When I hear entrepreneurs say they wear many hats, I sympathize, remembering my days as a CEO who also took customer support calls. Now, as a venture capitalist, I focus on entrepreneurs’ paths from chief-cook-and-bottle-washer to the head of a company that’s rapidly scaling. Most of the time, entrepreneurs don’t have a mental framework to support this evolution.
The process of scaling your company generally means doing all the things necessary to go from small to big. That may mean changing the revenue model, employee management, technology, operational processes, or customer support. Every industry and business model is different.
One particular challenge relating to scale is common to growth businesses in any industry: expanding beyond the founder or the founding team. Luckily, there is a template for achieving this.
Let’s start with the realization that there are only four basic functions needed to propel any organization: Judgment, Ideas, Glue, and Execution.
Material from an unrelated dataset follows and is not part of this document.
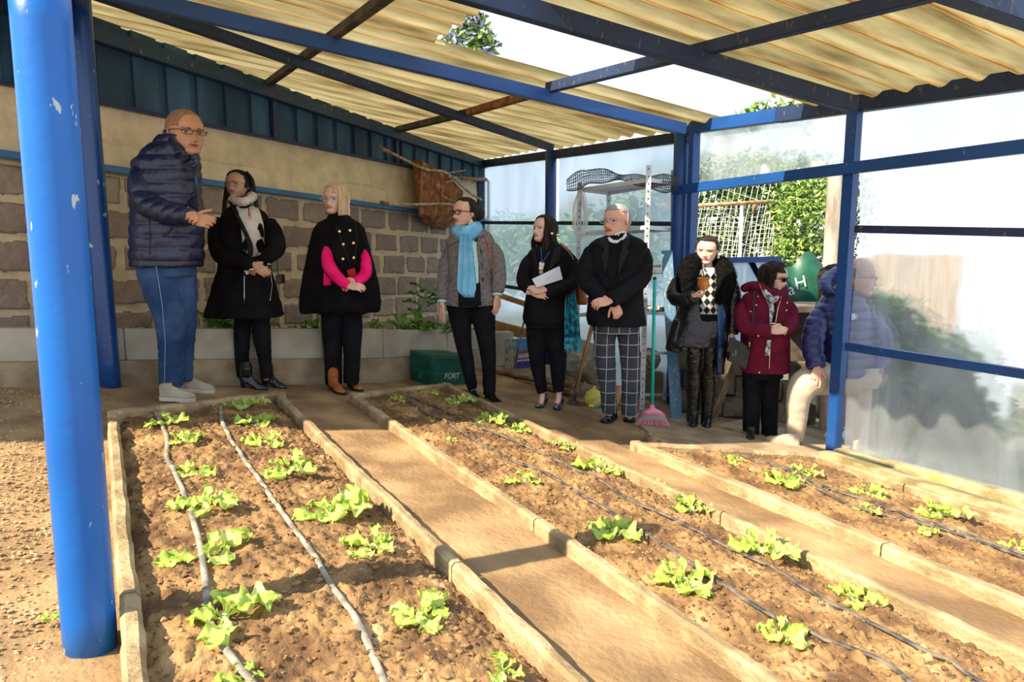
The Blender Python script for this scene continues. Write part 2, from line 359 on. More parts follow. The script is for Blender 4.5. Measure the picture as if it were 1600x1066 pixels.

I call this the JIGE framework (with apologies to Will Smith, it's pronounced "jiggy").
To scale a business, each of these functions has to evolve from the founders to a senior team of non-founders. That team then has to replicate this JIGE framework throughout the organization.
Of course, the founders may actually be able to do all these functions better than anyone else, at least while the company is small (all entrepreneurs should be nodding about now). I’m not saying you should abdicate power. Rather, parcel out parts of the JIGE you’re least good at, and give yourself a chance to scale.
There may be more than four jobs on a team, but there are only four core functions. Everyone else should be a “do-er” who extends these functions into specific areas of execution. If an entrepreneur is lucky enough to have a growing market and great product, the core JIGE functions are the building blocks that scale any company so it can win.